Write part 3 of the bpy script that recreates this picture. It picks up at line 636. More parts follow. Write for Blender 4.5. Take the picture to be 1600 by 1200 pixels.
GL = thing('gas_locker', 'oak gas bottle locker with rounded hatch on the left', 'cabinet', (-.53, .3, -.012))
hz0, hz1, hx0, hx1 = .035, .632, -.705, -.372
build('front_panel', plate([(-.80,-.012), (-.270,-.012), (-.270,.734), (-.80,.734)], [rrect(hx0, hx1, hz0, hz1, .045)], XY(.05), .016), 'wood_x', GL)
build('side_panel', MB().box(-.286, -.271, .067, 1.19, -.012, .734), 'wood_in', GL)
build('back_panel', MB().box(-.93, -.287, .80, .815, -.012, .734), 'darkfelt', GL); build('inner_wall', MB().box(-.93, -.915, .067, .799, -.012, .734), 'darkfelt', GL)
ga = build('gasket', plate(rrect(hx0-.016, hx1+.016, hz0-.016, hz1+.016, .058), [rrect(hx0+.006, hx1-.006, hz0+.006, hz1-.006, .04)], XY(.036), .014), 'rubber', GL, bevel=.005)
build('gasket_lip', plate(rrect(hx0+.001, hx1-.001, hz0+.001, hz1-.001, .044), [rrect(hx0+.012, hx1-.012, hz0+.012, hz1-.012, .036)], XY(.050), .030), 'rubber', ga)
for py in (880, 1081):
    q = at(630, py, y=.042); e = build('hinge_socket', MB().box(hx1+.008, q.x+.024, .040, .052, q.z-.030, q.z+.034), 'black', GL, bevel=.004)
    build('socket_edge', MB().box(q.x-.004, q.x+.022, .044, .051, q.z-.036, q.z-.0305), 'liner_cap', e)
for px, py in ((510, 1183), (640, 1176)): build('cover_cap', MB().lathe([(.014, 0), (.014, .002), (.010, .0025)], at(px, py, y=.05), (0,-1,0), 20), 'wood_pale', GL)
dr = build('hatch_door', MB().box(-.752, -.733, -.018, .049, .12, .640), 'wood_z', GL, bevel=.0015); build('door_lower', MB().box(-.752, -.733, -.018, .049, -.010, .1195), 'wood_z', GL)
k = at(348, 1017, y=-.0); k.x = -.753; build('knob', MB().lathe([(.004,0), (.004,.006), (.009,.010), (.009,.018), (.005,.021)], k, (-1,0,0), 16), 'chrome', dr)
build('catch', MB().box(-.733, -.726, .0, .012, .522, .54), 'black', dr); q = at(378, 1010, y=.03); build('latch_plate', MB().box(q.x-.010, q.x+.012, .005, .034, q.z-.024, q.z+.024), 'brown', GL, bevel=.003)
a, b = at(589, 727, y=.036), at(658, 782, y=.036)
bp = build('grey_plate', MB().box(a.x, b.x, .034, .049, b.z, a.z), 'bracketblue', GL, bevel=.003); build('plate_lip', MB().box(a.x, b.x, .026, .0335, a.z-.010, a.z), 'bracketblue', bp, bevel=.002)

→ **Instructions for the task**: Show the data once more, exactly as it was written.

→ **Answer for this exercise**:
Write part 3 of the bpy script that recreates this picture. It picks up at line 636. More parts follow. Write for Blender 4.5. Take the picture to be 1600 by 1200 pixels.
GL = thing('gas_locker', 'oak gas bottle locker with rounded hatch on the left', 'cabinet', (-.53, .3, -.012))
hz0, hz1, hx0, hx1 = .035, .632, -.705, -.372
build('front_panel', plate([(-.80,-.012), (-.270,-.012), (-.270,.734), (-.80,.734)], [rrect(hx0, hx1, hz0, hz1, .045)], XY(.05), .016), 'wood_x', GL)
build('side_panel', MB().box(-.286, -.271, .067, 1.19, -.012, .734), 'wood_in', GL)
build('back_panel', MB().box(-.93, -.287, .80, .815, -.012, .734), 'darkfelt', GL); build('inner_wall', MB().box(-.93, -.915, .067, .799, -.012, .734), 'darkfelt', GL)
ga = build('gasket', plate(rrect(hx0-.016, hx1+.016, hz0-.016, hz1+.016, .058), [rrect(hx0+.006, hx1-.006, hz0+.006, hz1-.006, .04)], XY(.036), .014), 'rubber', GL, bevel=.005)
build('gasket_lip', plate(rrect(hx0+.001, hx1-.001, hz0+.001, hz1-.001, .044), [rrect(hx0+.012, hx1-.012, hz0+.012, hz1-.012, .036)], XY(.050), .030), 'rubber', ga)
for py in (880, 1081):
    q = at(630, py, y=.042); e = build('hinge_socket', MB().box(hx1+.008, q.x+.024, .040, .052, q.z-.030, q.z+.034), 'black', GL, bevel=.004)
    build('socket_edge', MB().box(q.x-.004, q.x+.022, .044, .051, q.z-.036, q.z-.0305), 'liner_cap', e)
for px, py in ((510, 1183), (640, 1176)): build('cover_cap', MB().lathe([(.014, 0), (.014, .002), (.010, .0025)], at(px, py, y=.05), (0,-1,0), 20), 'wood_pale', GL)
dr = build('hatch_door', MB().box(-.752, -.733, -.018, .049, .12, .640), 'wood_z', GL, bevel=.0015); build('door_lower', MB().box(-.752, -.733, -.018, .049, -.010, .1195), 'wood_z', GL)
k = at(348, 1017, y=-.0); k.x = -.753; build('knob', MB().lathe([(.004,0), (.004,.006), (.009,.010), (.009,.018), (.005,.021)], k, (-1,0,0), 16), 'chrome', dr)
build('catch', MB().box(-.733, -.726, .0, .012, .522, .54), 'black', dr); q = at(378, 1010, y=.03); build('latch_plate', MB().box(q.x-.010, q.x+.012, .005, .034, q.z-.024, q.z+.024), 'brown', GL, bevel=.003)
a, b = at(589, 727, y=.036), at(658, 782, y=.036)
bp = build('grey_plate', MB().box(a.x, b.x, .034, .049, b.z, a.z), 'bracketblue', GL, bevel=.003); build('plate_lip', MB().box(a.x, b.x, .026, .0335, a.z-.010, a.z), 'bracketblue', bp, bevel=.002)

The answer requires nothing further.